The Manitoba spokesperson believes that this increase is not outof-place with other speed limits across the Western provinces.

“There are speed limits at 110 km/h in Alberta, in Saskatchewan and in other provinces. So Manitoba is not in any different position from them, but I guess that’s why a federal group needs to look at the effects of these speed limits, all those types of things,” says Lemoine of a federal task force presently considering a national consensus.

The Alberta Motor Transport Association (AMTA) is also in favour of speed limiters and previously supported a proposal made by the CTA and the Ontario Trucking Association (OTA) on the matter. Like the MTA and BCTA, it is not getting any support from its provincial government to control speeds.

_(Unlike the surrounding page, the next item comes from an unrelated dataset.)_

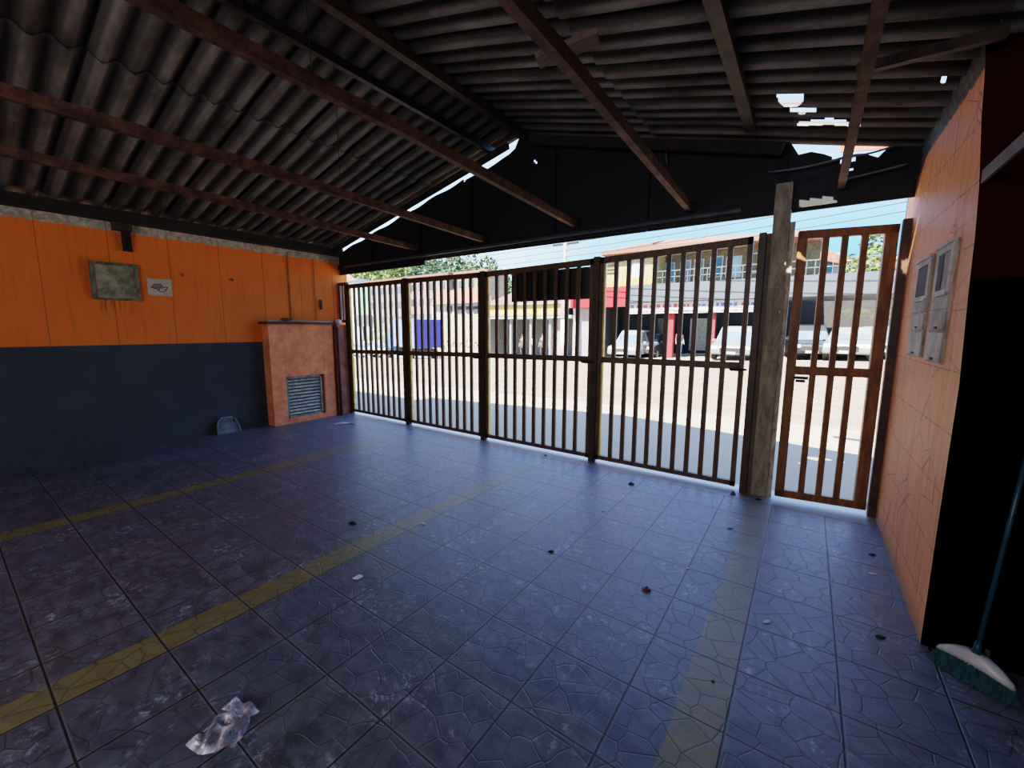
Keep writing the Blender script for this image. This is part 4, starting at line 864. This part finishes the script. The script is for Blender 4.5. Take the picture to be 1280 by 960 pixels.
# ---- people across the street
def person(loc, rot, label, top, legs, h=1.7):
    t = thing('person', loc, label, 'person'); t.rotation_euler = (0, 0, rot); ORG[t.name] = Vector((0, 0, 0)); s = h/1.7
    P = [(0,0,.92),(0,0,1.12),(0,0,1.36),(0,0,1.46),(0,.01,1.53),(0,.01,1.64),(.17,0,1.38),(.23,-.02,1.12),(.24,.08,.90),(.245,.12,.80),(-.17,0,1.38),(-.23,-.02,1.12),(-.24,.08,.90),(-.245,.12,.80),(.09,0,.88),(.11,.03,.48),(.11,-.02,.07),(.12,.14,.03),(-.09,0,.88),(-.12,-.03,.48),(-.12,-.08,.07),(-.13,.08,.03)]
    R_ = [.14,.13,.15,.06,.055,.095,.055,.042,.032,.025,.055,.042,.032,.025,.088,.06,.042,.035,.088,.06,.042,.035]
    E_ = [(0,1),(1,2),(2,3),(3,4),(4,5),(2,6),(6,7),(7,8),(8,9),(2,10),(10,11),(11,12),(12,13),(0,14),(14,15),(15,16),(16,17),(0,18),(18,19),(19,20),(20,21)]
    def skinned(name, idx, edges, m, grow=0):
        mp = {k: i for i, k in enumerate(idx)}; me = bpy.data.meshes.new(name); me.from_pydata([Vector(P[k])*s for k in idx], [(mp[a], mp[b]) for a, b in edges], [])
        me.materials.append(m); o = bpy.data.objects.new(name, me); COL.objects.link(o); o.parent = t
        o.modifiers.new('skin', 'SKIN'); o.modifiers.new('sub', 'SUBSURF').levels = 1; o.modifiers['sub'].render_levels = 1
        for i, k in enumerate(idx): me.skin_vertices[0].data[i].radius = ((R_[k]+grow)*s,)*2
        me.skin_vertices[0].data[0].use_root = True
        return o
    body = skinned('body', list(range(22)), E_, mat('skin', (.32, .18, .12), .6))
    skinned('shirt', [0,1,2,6,7,10,11], [(0,1),(1,2),(2,6),(6,7),(2,10),(10,11)], top, .012)
    skinned('trousers', [0,14,15,16,18,19,20], [(0,14),(14,15),(15,16),(0,18),(18,19),(19,20)], legs, .012)
    MB().ball((0, -.01*s, 1.675*s), .10*s, 1, 1.05, .85, 10).build('hair', mat('dark_hair', (.02, .015, .01), .7), t, smooth=True)
mj = mg('blue_jeans', (.10, .20, .42)); md = mg('dark_clothes', (.035, .035, .045)); mrs = mg('maroon_shirt', (.25, .06, .07)); mgs = mg('grey_shirt', (.3, .3, .33))
person(cpos(849, 26.6), -PI*.8, 'person in maroon shirt and blue jeans between the red pillars', mrs, mj)
person(cpos(653, 25.6), PI, 'person in dark clothes, leftmost of three before the yellow sign shop', md, md)
person(cpos(667, 25.9), PI*.9, 'person in grey shirt, middle of three before the yellow sign shop', mgs, md)
person(cpos(678, 25.6), PI, 'person in dark clothes, rightmost of three before the yellow sign shop', md, md)

# ---- trees
def tree(c, r, hgt, cols, label, n=2600, group=None, sz=.22, seed=0):
    rnd = random.Random(seed); c = Vector(c); t = thing('leafy_tree', c, label, 'tree', group)
    MB().tube([c, c+Vector((.1, 0, hgt*.5)), c+Vector((0, 0, hgt))], [r*.10, r*.07, r*.03], 7).build('trunk', mg('bark', (.12, .09, .07)), t)
    b = MB(); clumps = [(Vector((rnd.gauss(0, r*.45), rnd.gauss(0, r*.35), hgt+rnd.gauss(0, r*.28))), r*rnd.uniform(.3, .55)) for _ in range(11)]
    for i in range(n):
        cc, cr = rnd.choice(clumps); d = Vector((rnd.gauss(0, 1), rnd.gauss(0, 1), rnd.gauss(0, 1))).normalized()*cr*rnd.uniform(.75, 1.05)
        q = c+cc+d; a = Vector((rnd.gauss(0, 1), rnd.gauss(0, 1), rnd.gauss(0, 1))).normalized()*sz*rnd.uniform(.6, 1.3); e = a.cross(Vector((rnd.gauss(0, 1), rnd.gauss(0, 1), rnd.gauss(0, 1)))).normalized()*sz*.6
        b.add([q-a, q+e, q+a, q-e], [(0,1,2,3)])
    b.build('crown', cols, t, fix=False)
mt1 = mg('yellow_green_leaves', (.16, .22, .05), var=.5, scale=.8, c2=(.06, .10, .025)); mt2 = mg('green_leaves', (.09, .15, .06), var=.5, scale=.8, c2=(.03, .06, .025)); mt3 = mg('autumn_leaves', (.18, .12, .025), var=.4, scale=.6, c2=(.06, .08, .02))
def tr(u, v, Y, r, m_, lab, seed, n=2600):
    q = at(u, v, 1, Y); g_ = gz(q.x, Y)-.5; tree((q.x, Y, g_), r, q.z-g_, m_, lab, n, seed=seed, sz=.07*r)
tr(452, 352, 60, 6.0, mt1, 'yellowish tree at the far left above the gate', 1)
tr(482, 345, 62, 6.5, mt1, 'broad yellow green tree above the first gate panel', 2, 3600)
tr(512, 342, 64, 6.5, mt1, 'tall yellow green tree at the step of the gable bottom edge', 3, 3600)
tr(545, 346, 66, 6.5, mt2, 'green tree above the second gate panel', 4, 3000)
tr(575, 350, 70, 6.2, mt2, 'darker green tree above the second gate panel right end', 5, 3000)
tr(604, 354, 72, 5.5, mt2, 'green tree just left of the black plate', 6, 2600)
tr(632, 364, 72, 5.0, mt2, 'low green tree seen beside the left edge of the black plate', 7, 2200)
tr(1062, 352, 60, 3.8, mt3, 'autumn coloured tree above the grey canopy at right', 8, 3000)
tr(1082, 349, 58, 3.8, mt3, 'golden green tree above the canopy near the salmon wall', 9, 3000)
tr(1106, 346, 56, 4.0, mt1, 'green tree nearest the salmon wall above the canopy', 10, 3000)
tr(925, 305, 62, 1.6, mt2, 'sparse treetop poking above the tiled roof', 11, 350)
# hill
b = MB(); V = []; nx = 30
for i in range(nx+1):
    x = -110+200*i/nx; V += [(x, 72, gz(x, 26)-3), (x, 92, 8.5+2*math.sin(i*.7) if x < -28 else (9+1.5*math.sin(i) if x > 2 else 3))]
b.add(V, [(2*i, 2*i+2, 2*i+3, 2*i+1) for i in range(nx)])
o = struct(b.build('hill', mg('wooded_hill', (.12, .20, .08), var=.5, scale=.35), fix=False))

GROUPS = {'bar_gate': 'sliding bar gate panels along the street front', 'gate_post': 'dark posts of the street gate', 'steel_beam': 'rusty tie beams under the roof', 'roof_purlin': 'purlins under the roof', 'verge_rafter': 'rafters at the front roof edge',
 'hanger_wire': 'hanger wires under the roof', 'roof_cable': 'loose cables on the gable', 'electric_meter_box': 'meter boxes on the salmon wall', 'overhead_cable': 'overhead cables across the street', 'parked_car': 'cars parked across the street',
 'person': 'people across the street', 'leafy_tree': 'trees beyond the street', 'brick_house': 'brick houses on the slope', 'dead_leaf': 'dead leaves on the floor', 'paper_scrap': 'paper scraps on the floor', 'cloth_scrap': 'cloth scraps by the enclosure'}
for o in list(bpy.data.objects):
    k = o.name.split('.')[0]
    if o.parent is None and k in GROUPS and o.get('label'): o['group'] = GROUPS[k]

# ------------------------------------------------------------------ light
w = bpy.data.worlds.new('world'); bpy.context.scene.world = w; w.use_nodes = True; nt = w.node_tree
bg = nt.nodes['Background']; tc = N(nt, 'ShaderNodeTexCoord'); sp = N(nt, 'ShaderNodeSeparateXYZ'); nt.links.new(tc.outputs['Generated'], sp.inputs[0])
up = ramp(nt, sp.outputs[2], .0, .38); lf = ramp(nt, sp.outputs[0], -.75, -.25)
c1 = mixc(nt, up, (.36, .50, .60), (.20, .30, .50)); c2 = mixc(nt, up, (.005, .26, .50), (.17, .28, .56))
nt.links.new(mixc(nt, lf, c1, c2), bg.inputs['Color']); bg.inputs['Strength'].default_value = .95
sd = bpy.data.lights.new('sun', 'SUN'); sd.energy = 5.2; sd.angle = .01; sd.color = (1, .93, .82)
so = bpy.data.objects.new('sun', sd); COL.objects.link(so)
dirv = Vector((.08, .58, -.86)); so.rotation_euler = dirv.to_track_quat('-Z', 'Y').to_euler(); so.location = (0, -10, 20)
def area(name, loc, tgt, sx, sy, e, col):
    d = bpy.data.lights.new(name, 'AREA'); d.shape = 'RECTANGLE'; d.size = sx; d.size_y = sy; d.energy = e; d.color = col
    o = bpy.data.objects.new(name, d); COL.objects.link(o); o.location = loc; o.rotation_euler = (Vector(tgt)-Vector(loc)).to_track_quat('-Z', 'Y').to_euler(); return o
area('fill_light', (-1.5, -3.0, 2.2), (-3, 3, 1.6), 4, 1.2, 13, (.95, .92, 1.0))  # added fill behind the camera, not a lamp of the room
sc = bpy.context.scene
sc.view_settings.view_transform = 'Filmic'; sc.view_settings.look = 'Medium High Contrast'; sc.view_settings.exposure = 2.95
sc.cycles.max_bounces = 8; sc.cycles.diffuse_bounces = 5; sc.cycles.glossy_bounces = 3; sc.cycles.transparent_max_bounces = 8
sc.cycles.sample_clamp_indirect = 6; sc.cycles.use_denoising = True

“We know that there are owner/operator types that seem to think that this is not a great thing to do,” AMTA executive director, Mayne Root says of an opposing sentiment that doesn’t support legislation for speed limiters.

“There is a whole lobby of people that believe that the (trucking) companies already have this ability.”

Root says the AMTA supports the research that has been undertaken by the CTA and the OTA, supporting the reliability and cost-effectiveness of a control device that limits speed.

While Root emphasizes that the AMTA’s focus is on the trucking industry, enforcing speeds with all vehicles has certainly been a topic of discussion within the association, especially with one member who spoke out recently, recollected the executive director.

“The comment he made was: ‘If the speed limits were enforced, with everybody, would this be a big issue?’ And, probably it wouldn’t be,” said Root.